Exam Technique: How to Answer a Law Problem Question
A step-by-step IRAC method for problem questions: spot the issues, state the rule with authority, apply the law to the facts, and reach a reasoned conclusion.
Problem questions reward application, not recall. The examiner already knows you can describe the law; they want to see you use it on a set of facts. IRAC (Issue, Rule, Application, Conclusion) is the structure that keeps your answer disciplined under time pressure.
Step 1: Spot the Issues
Read the facts twice. Each party, each event and each loss usually hides a legal issue. List them before you write, and deal with the most serious first. Marks are allocated per issue, so missing one is costly.
Step 2: State the Rule
For each issue, state the relevant rule and back it with authority: a statute section or a case. Keep it short. You are setting up the test you are about to apply, not writing an essay on the topic.

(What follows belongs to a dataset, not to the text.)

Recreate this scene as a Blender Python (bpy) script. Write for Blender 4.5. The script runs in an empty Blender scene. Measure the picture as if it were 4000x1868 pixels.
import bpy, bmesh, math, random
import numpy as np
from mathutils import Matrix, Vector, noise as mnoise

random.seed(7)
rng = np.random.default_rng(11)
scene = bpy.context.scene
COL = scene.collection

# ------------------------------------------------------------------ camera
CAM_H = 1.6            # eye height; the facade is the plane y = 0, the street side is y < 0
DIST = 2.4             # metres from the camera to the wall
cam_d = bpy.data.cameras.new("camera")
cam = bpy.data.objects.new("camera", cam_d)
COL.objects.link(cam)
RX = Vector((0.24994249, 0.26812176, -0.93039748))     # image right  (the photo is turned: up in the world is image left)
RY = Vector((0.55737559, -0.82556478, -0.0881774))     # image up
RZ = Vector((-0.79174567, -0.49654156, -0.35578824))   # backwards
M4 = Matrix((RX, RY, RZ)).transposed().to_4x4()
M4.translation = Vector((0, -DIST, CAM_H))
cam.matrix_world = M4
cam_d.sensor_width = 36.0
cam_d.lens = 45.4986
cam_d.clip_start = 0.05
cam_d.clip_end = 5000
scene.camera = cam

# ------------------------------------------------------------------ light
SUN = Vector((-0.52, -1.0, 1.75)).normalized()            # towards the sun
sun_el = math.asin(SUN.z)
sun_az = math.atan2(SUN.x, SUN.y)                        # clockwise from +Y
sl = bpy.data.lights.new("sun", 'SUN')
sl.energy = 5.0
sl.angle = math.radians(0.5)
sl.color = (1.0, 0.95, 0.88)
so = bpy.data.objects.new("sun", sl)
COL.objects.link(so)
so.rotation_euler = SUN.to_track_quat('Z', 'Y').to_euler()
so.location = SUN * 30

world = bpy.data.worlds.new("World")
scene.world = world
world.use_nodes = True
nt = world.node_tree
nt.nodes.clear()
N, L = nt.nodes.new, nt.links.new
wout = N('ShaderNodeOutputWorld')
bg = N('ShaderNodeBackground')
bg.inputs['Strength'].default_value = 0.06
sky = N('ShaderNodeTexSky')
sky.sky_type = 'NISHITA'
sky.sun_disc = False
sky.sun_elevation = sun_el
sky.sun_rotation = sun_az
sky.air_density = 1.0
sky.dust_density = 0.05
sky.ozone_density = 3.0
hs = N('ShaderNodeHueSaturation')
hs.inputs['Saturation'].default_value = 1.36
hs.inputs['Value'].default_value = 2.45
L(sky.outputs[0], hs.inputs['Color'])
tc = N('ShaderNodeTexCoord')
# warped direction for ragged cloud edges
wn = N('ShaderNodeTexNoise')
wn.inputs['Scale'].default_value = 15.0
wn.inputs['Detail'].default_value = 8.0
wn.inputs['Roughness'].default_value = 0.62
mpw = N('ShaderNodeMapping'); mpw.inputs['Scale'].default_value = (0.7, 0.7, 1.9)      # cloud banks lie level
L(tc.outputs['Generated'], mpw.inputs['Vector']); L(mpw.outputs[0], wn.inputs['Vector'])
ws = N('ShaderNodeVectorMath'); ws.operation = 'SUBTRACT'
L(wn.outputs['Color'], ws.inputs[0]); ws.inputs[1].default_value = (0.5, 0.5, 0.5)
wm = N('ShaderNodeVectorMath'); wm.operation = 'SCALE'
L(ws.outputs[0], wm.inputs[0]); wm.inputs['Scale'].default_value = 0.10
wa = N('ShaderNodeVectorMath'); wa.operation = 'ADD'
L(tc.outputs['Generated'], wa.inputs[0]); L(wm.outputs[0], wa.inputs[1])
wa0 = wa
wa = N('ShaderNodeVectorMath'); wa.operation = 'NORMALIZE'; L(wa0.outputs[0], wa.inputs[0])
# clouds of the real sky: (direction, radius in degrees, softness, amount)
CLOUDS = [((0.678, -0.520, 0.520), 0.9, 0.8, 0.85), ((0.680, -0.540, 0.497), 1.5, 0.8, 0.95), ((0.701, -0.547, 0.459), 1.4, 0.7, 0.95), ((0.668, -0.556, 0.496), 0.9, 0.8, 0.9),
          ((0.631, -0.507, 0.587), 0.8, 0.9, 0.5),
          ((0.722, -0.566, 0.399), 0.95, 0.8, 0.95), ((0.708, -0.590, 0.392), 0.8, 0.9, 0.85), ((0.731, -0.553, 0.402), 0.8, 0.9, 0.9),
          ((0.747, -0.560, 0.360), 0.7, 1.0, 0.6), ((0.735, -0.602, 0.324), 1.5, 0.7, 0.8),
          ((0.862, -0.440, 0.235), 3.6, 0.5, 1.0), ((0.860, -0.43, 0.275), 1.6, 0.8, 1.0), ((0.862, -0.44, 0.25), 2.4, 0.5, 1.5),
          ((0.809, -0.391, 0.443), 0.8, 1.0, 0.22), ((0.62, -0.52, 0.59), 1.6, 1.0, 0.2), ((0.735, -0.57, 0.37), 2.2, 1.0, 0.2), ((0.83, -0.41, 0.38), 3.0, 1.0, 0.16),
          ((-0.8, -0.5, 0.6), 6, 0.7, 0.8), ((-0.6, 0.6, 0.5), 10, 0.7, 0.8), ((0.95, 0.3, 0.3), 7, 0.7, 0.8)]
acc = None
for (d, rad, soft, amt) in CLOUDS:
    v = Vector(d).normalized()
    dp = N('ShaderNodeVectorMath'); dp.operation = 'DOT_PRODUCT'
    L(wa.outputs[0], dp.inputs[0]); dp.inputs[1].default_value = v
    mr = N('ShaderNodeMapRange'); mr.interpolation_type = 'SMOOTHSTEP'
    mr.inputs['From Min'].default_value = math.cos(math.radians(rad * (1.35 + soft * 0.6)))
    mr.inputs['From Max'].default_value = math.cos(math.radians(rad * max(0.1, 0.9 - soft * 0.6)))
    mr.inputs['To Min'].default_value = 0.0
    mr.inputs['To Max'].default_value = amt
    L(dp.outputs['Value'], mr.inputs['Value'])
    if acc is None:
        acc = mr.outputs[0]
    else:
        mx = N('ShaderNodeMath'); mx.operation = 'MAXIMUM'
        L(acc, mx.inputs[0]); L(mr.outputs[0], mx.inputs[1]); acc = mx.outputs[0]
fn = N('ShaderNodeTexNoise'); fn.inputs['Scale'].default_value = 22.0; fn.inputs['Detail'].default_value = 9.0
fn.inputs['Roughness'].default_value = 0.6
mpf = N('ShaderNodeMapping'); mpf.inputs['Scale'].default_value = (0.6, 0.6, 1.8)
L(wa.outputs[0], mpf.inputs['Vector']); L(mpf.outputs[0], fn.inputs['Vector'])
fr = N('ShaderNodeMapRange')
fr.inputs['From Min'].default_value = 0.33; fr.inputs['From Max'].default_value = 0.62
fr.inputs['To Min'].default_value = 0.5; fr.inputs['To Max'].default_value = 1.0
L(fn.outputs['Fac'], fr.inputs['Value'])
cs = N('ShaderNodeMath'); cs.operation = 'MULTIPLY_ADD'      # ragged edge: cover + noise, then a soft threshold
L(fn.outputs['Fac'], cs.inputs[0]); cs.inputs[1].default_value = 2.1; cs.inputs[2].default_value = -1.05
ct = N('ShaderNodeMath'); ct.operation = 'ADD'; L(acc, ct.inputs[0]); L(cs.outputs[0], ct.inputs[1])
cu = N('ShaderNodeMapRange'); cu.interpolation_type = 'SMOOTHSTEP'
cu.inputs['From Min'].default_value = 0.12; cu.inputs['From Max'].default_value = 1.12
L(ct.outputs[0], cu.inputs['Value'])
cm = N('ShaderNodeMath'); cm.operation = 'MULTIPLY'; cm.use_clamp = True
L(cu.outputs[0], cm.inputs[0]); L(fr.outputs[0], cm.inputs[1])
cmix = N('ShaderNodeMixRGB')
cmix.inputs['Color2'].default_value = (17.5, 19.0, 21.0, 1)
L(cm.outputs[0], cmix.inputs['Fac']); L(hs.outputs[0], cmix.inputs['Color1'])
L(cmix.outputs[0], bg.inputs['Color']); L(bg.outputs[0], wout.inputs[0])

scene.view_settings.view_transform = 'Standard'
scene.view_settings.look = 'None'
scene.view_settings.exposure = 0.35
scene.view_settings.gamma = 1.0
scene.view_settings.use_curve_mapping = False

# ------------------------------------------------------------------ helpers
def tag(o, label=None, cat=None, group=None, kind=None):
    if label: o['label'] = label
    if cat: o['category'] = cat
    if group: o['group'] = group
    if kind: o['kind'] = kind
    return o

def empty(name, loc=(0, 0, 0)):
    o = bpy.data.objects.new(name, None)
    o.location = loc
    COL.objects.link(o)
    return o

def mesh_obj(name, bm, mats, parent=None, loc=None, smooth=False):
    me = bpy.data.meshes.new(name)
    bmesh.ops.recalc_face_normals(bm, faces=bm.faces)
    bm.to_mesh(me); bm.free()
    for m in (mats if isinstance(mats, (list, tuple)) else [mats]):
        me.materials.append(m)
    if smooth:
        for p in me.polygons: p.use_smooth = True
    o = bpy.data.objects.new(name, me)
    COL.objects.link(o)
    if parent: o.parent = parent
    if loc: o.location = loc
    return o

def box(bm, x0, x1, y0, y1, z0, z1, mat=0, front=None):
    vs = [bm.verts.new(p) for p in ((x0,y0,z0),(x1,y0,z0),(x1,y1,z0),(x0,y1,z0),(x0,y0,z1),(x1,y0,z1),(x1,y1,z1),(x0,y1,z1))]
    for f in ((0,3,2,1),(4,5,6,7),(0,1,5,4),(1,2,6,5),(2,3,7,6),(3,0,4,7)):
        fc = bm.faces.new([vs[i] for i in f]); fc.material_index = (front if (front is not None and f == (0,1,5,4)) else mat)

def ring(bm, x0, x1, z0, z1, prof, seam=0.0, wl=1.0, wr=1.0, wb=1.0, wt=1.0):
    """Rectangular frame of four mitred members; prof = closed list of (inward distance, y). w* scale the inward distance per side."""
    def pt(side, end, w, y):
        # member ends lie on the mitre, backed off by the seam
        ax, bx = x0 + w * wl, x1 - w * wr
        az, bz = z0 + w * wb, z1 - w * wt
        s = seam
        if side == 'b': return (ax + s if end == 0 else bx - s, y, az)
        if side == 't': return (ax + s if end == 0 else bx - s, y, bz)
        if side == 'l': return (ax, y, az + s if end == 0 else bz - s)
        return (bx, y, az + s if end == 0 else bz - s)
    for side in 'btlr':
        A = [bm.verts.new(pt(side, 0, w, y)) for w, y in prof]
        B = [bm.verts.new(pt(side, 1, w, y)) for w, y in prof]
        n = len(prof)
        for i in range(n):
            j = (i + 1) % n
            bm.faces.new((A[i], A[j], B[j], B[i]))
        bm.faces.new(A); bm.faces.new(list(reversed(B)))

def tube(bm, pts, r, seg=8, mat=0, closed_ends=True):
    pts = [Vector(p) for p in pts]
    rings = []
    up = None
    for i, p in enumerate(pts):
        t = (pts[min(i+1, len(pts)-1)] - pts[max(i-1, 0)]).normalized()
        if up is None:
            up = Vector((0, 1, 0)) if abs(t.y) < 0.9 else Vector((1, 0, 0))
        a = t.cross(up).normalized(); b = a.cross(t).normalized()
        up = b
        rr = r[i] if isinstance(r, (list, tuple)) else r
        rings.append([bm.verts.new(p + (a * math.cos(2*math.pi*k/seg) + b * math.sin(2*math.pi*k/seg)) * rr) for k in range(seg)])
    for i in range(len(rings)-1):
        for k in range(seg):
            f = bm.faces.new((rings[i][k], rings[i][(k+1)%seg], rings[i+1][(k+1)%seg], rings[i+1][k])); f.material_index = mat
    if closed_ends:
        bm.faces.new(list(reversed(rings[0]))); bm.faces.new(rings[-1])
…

Step 3: Apply to the Facts
This is where the marks live. Take the rule and run the specific facts through it, arguing both sides where the answer is genuinely arguable. Use the facts by name. "Because the warning was hidden behind a shelf" earns marks; "the duty was breached" on its own does not.
Step 4: Conclude
Reach a clear, reasoned conclusion on each issue, then a short overall conclusion. A confident "on balance, X is liable because..." beats sitting on the fence. The examiner rewards a defensible answer, not a perfect one.
A Mini Worked Example
Issue: is the shop liable in negligence (or under the Occupiers' Liability Act 1957)? Rule: an occupier owes lawful visitors the common duty of care. Application: a wet floor with no warning is an unsafe state of the premises that a reasonable occupier would have signed or cordoned. Conclusion: the shop is likely liable, subject to any contributory negligence.
Common Mistakes
Conclusion
IRAC is simple, which is its strength. Spot every issue, state each rule with authority, apply it to the named facts, and conclude with conviction. Practise the loop until it is second nature, and problem questions stop being intimidating.